Consigned to third place, behind a resurgent Ireland, Royer and her international teammates learned plenty over the course of their three outings.

“The coaches were like ‘this tournament is not the big picture’, this is to build toward the World Cup,” she said. “We didn’t care about the result, basically.

“The last game against England, it didn’t feel like a loss, but we could have definitely won. We were winning and then something shifted.

“We installed in their brains that we were going to win. That’s a win in itself. It’s a ‘We’ll see you later’ kind of thing.

“We have to go through England if we want to win a World Cup.

“They are the one team we haven’t beaten yet. That is our personal challenge.

“But we are not studying England every week.”

There are three months until Royer returns to international rugby.

The 2025 edition of the Pacific Four Series will allow Canada another chance to flex their muscles and cement themselves as favourites for this year’s World Cup, but in the meantime, players will have to return to day-to-day life.

For some that is competing in HSBC SVNS, and for others it is Premiership Women’s Rugby or staying home in Canada, for Royer her next 12 weeks will be in France.

Playing Èlite 1 rugby since 2020, the 34-year-old is in the midst of a title race with ASM Romagnat who are currently second in the league table.

Using Rugby Quebec’s connection with France to move across the Atlantic to pursue a rugby-playing career, Royer spent two years with Lons Section Paloise before moving to ASM Romagnat.

Only taking up rugby in 2016 before successive ACL injuries meant that she missed out on two years of rugby before a return to university rugby in 2019 for the Concordia Stingers.

But unlike Premiership Women’s Rugby, Élite 1 does not have professional status and Royer works three hours a day at ASM Omnisports, helping young athletes with their schoolwork.

Admitting that it is not a career path she sees her long-term future in, Royer says that the sacrifices she has made in her personal life outweigh her professional ones.

“It’s not the professional sacrifices that were hard,” Royer said. “I always wanted to be a pro athlete. That’s what I am good at and expressed myself better and my path to be better as a human.

“For me, the sacrifice is that my boyfriend, my family and my friends are over there. Leaving my boyfriend is like leaving my inner peace and calm at home. It’s really hard sometimes.”

A smile crept across Royer’s face when the topic of 2025 was brought up.

Just the notion of what is on offer this year is abundantly clear just from mentioning the year and asking what her ambitions are.

“Apart from winning the World Cup?” she grinned.

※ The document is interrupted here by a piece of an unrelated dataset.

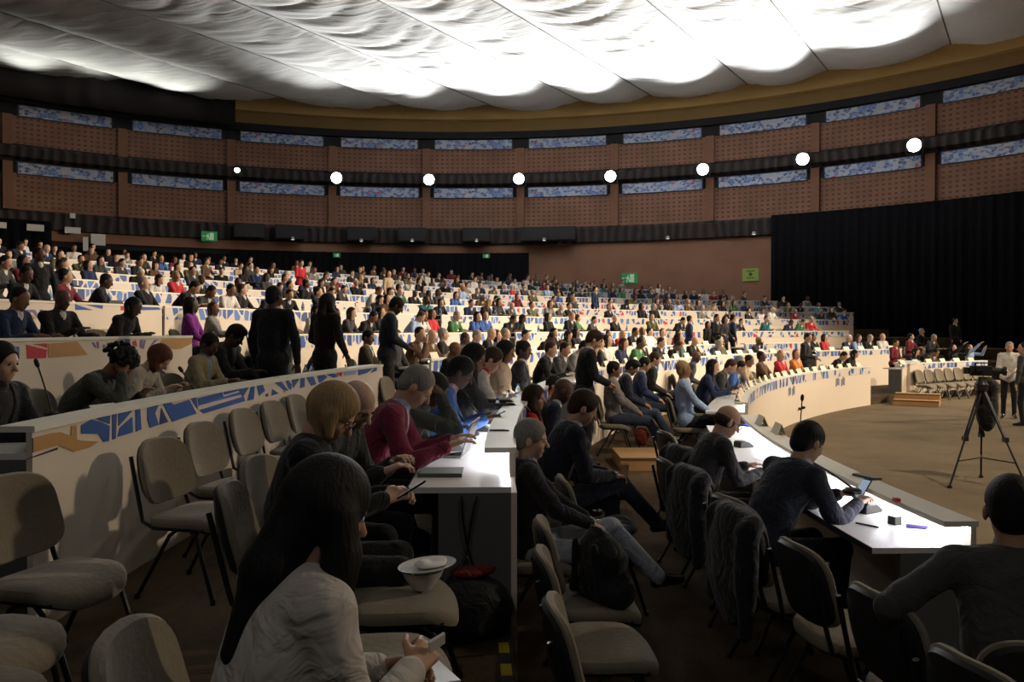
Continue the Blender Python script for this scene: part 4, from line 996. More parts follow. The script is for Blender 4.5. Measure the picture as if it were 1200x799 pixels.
o, J = hero(650, 9.6, F0, -92, 'small partly hidden person with black hair beyond the shaven head', skin=1, hair='short', hc='black', top=(.3, .25, .2), bot=BK, vshape=False, a1=2, a2=8, pitch=8, yaw=-10, ytop=441)
sit(o, 0, lab='beige chair under the partly hidden person by the curved desk')
for (px, d, lb, sk, hr_, hc, tp, sh, y_, kw) in (
    (720, 12.0, 'person in grey shirt and dark waistcoat sitting with outstretched jeans, right of the standing suit', 2, 'short', 'black', (.16, .15, .14), (.3, .3, .3), 424, dict(legs='out', a1=-8, a2=0, pitch=8)),
    (741, 12.9, 'dark haired person in navy jacket looking down, leaning back with legs stretched out', 2, 'thick', 'black', (.012, .015, .03), (.5, .5, .55), 422, dict(legs='out', a1=-4, a2=12, pitch=34)),
    (756, 13.9, 'person in blue suit with lanyard holding papers on the lap', 1, 'short', 'black', (.02, .03, .08), (.5, .5, .5), 419, dict(legs='out', a1=-2, a2=10, pitch=20)),
    (768, 14.9, 'person with brown hair in black jumper with a folder, seated end of the wall chairs', 0, 'short', 'brown', BK, None, 412, dict(legs='cross', a1=4, a2=14, pitch=14)),
    (816, 17.6, 'bald person in grey suit and bright blue shirt leaning forward in the aisle', 3, 'bald', 'black', (.05, .05, .055), (.08, .15, .5), 412, dict(legs='sit', a1=10, a2=22, pitch=20))):
    o, J = hero(px, d, F0, -100, lb, vox=.012, skin=sk, hair=hr_, hc=hc, top=tp, bot=(.03, .04, .07), shirt=sh, ytop=y_, vshape=sh is not None, **kw)
    sit(o, 0, lab='beige wall-side chair under a seated person at centre')
# --- front row desk
o, J = hero(853, 6.25, F0, -82, 'bald person with glasses in dark suit working at the bright front desk', vox=.009, skin=0, hair='fringe', hc='brown', top=(.026, .026, .028), bot=BK, shirt=(.35, .35, .36), glasses=True, a1=8, a2=24, pitch=30, yaw=0,
    hl=(-.12, .44, .80), hr=(.16, .44, .80), ytop=477, hs=1.07, w=1.06, fat=.8)
sit(o, 0, lab='beige chair under the bald person with glasses')
o, J = hero(948, 5.0, F0, -70, 'black haired person in dark suit leaning on the bright front desk with a phone', vox=.008, skin=0, hair='short', hc='black', top=(.022, .026, .04), bot=BK, shirt=(.3, .35, .45), a1=16, a2=34, pitch=26, yaw=4,
    hl=(.02, .52, .82), hr=(.20, .50, .80), curl=(46, 46), ytop=497, hs=1.05, w=1.08)
sit(o, 0, lab='beige chair under the black haired person at the front desk')
h = (J['WR'] + J['WL']) / 2; phone(h + Vector((.10, .03, .05)), (.9, 0, -1.2), 'dark smartphone in the hands of the black haired person at the front desk')
o, J = hero(1187, 2.95, F0, -14, 'black haired person in grey suit seen from behind, lower right corner', vox=.008, skin=1, hair='short', hc='black', top=(.060, .058, .055), bot=CH, shirt=(.2, .2, .2), a1=6, a2=16, pitch=14, yaw=-14, hl=(-.36, .22, .70), hr=(.2, .38, .76), ytop=563, w=1.16, hs=1.06, fat=.8, hint_out=1.6)
sit(o, 0, lab='chair under the grey suited person in the lower right corner')
# ================================================================ people in the tiered rows, placed seat by seat
HALF = {'d': .80, 'w': 1.93}
def seat(k, px, where, kind, top, lab, hair='black', skin=0, turn=0, sc=1., group=None, bot='black', ch=True):
    r = RK[k] + HALF[where]; ph = phi_at(px, r); p = pol(r, ph, FZ[k])
    if any(kk == k and abs(pp - ph) * r * PI / 180 < .42 and abs(oo - HALF[where]) < .5 for kk, pp, oo in SEATS): return None
    SEATS.append((k, ph, HALF[where]))
    o = person(kind, p, facing(ph) + R_(turn), top, hair, skin, bot, lab, group, sc)
    if ch and 'stand' not in kind and 'photo' not in kind and k <= 3:
        chair(p, facing(ph) + R_(turn), 'beige chair occupied by a seated person in the tiered rows', 'beige chairs occupied in the tiered rows')
    return o
# fourth to sixth row on the left
seat(3, 62, 'd', 'bald', 'black', 'bald person in black suit seen from behind, at the ochre patterned desk', 'black', 3, -12)
seat(3, 134, 'd', 'w_read', 'black', 'person with curly black hair in black, between the empty chairs of the fourth row', 'black', 3, 0)
seat(3, 4, 'd', 'type', 'navy', 'person in navy raising a hand, cut by the left edge in the fourth row', 'black', 2)
seat(3, 226, 'd', 'w_back', 'purple', 'person in bright purple jacket leaning back at the end of the fourth row', 'black', 3, 20)
seat(3, 247, 'w', 'w_turn', 'grey', 'person in grey jacket turning round near the purple jacket', 'brown', 2, 30)
seat(4, 18, 'd', 'type', 'black', 'person in black jacket over red shirt at the left edge, fifth row', 'black', 3)
seat(4, 46, 'd', 'stand2', 'black', 'person in long black robe with a pale medal standing at the left', 'black', 3, -20, .93)
seat(4, 74, 'd', 'turn', 'maroon', 'person in maroon checked shirt resting the chin, fifth row left', 'black', 1)
seat(4, 110, 'd', 'type', 'black', 'person in black suit and white shirt facing us, fifth row left', 'black', 3, 30)
seat(4, 173, 'd', 'back', 'black', 'grey haired person in black, fifth row behind the red and blue pattern', 'grey', 0, 10)
seat(4, 185, 'd', 'turn', 'black', 'dark haired person in black beside the grey haired one, fifth row', 'black', 3)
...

Already as January ends, Royer has planned these next 12 months in the finest detail.

Breaking the months down into the aspects of the game that she wants to focus on and have the most impact on the pitch for both club and country.

“For me, it [2025] would be to work on my art and control the environment and express myself and seeing that player that I see in my head every day,” Royer said.

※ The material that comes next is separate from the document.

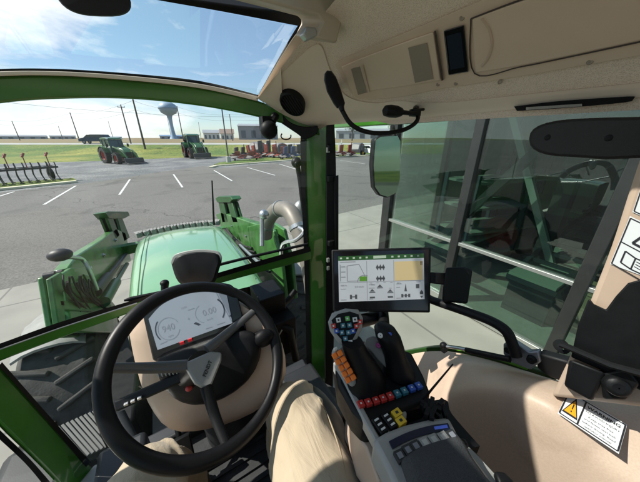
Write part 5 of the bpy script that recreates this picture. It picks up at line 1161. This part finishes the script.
# ---------------------------------------------------------------- front loader
LD = thing('front_loader', 'green front loader with two arms either side of the bonnet', 'front loader', (.05, 2.6, 1.0))
def armset(x, sd, arm, upr, tower, plate):
    th = (sd * .09, 0, 0); f_ = lambda a, b: pX(a, b, x) + Vector((-sd * .045, 0, 0))
    m = MB(); m.prism([f_(*p) for p in arm], th); m.build('arm', LOADG, LD, bevel=.012)
    m = MB(); m.prism([f_(*p) + Vector((-sd * .02, 0, 0)) for p in upr[0]], (sd * .13, 0, 0))
    for p in upr[1:]: m.prism([f_(*q_) for q_ in p], (sd * .03, 0, 0)); m.prism([f_(*q_) + Vector((sd * .06, 0, 0)) for q_ in p], (sd * .03, 0, 0))
    m.build('carriage', mat('carriage green', (.016, .075, .016), .45, var=.4, scale=10), LD, bevel=.006)
    m = MB(); m.prism([f_(*p) + Vector((-sd * .02, 0, 0)) for p in tower], (sd * .035, 0, 0)); m.prism([f_(*p) + Vector((sd * .075, 0, 0)) for p in tower], (sd * .035, 0, 0)); tw = m.build('tower', LOADG, LD, bevel=.008)
    m = MB(); m.prism([f_(*p) + Vector((sd * .02, 0, 0)) for p in plate], (sd * .1, 0, 0)); m.build('inner_plate', mat('plate grey green', (.10, .13, .10), .6, var=.3, scale=12), tw, bevel=.004)
armset(-.80, -1, [(60, 270), (70, 257), (98, 240), (112, 229), (122, 233), (124, 240), (128, 262), (118, 266), (104, 290), (92, 300), (80, 286)],
       [[(99, 213.5), (102, 212), (124, 212), (126, 216), (120, 219), (104, 219)], [(103, 218), (109, 218), (116, 236), (112, 240)], [(114, 218), (119, 218), (127, 238), (121, 242)]],
       [(50, 276), (60, 270), (78, 268), (84, 272), (88, 285), (108, 307), (112, 335), (60, 335), (58, 322)], [(98, 252), (122, 238), (127, 262), (106, 286)])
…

“It is really being able to keep a calm and balanced space while reaching that gold medal. Overachievers like us, we want to do, do, do, but we need to find that balance of keeping connected with your inner peace.”

Canada’s World Cup campaign will start on Saturday 23 August against Fiji in York, before playing Wales and Scotland in Pool B.

Coming into the tournament with such a positive body of work behind them from last year, teams will try to pose more questions of the Canadians and suppress the style of rugby that helped the team leapfrog New Zealand and France in the World Rugby rankings.

After years of being the chasers this change in role and having a target on their back is not lost on Royer, who wants Canada to keep utilising the same drive and motivation which has them on the doorstep of greatness.

“Keep the faith and the trust within each other,” Royer said. “I think we are on a great path.

“The main thing is that we believe that we have everything we need within ourselves. We have devoted athletes and devoted coaches. We cannot ask for more.

“The only thing is financial help. But we have shown we are able to do it without it.

“That just shows that we are hungrier, and we know what being hungry means.”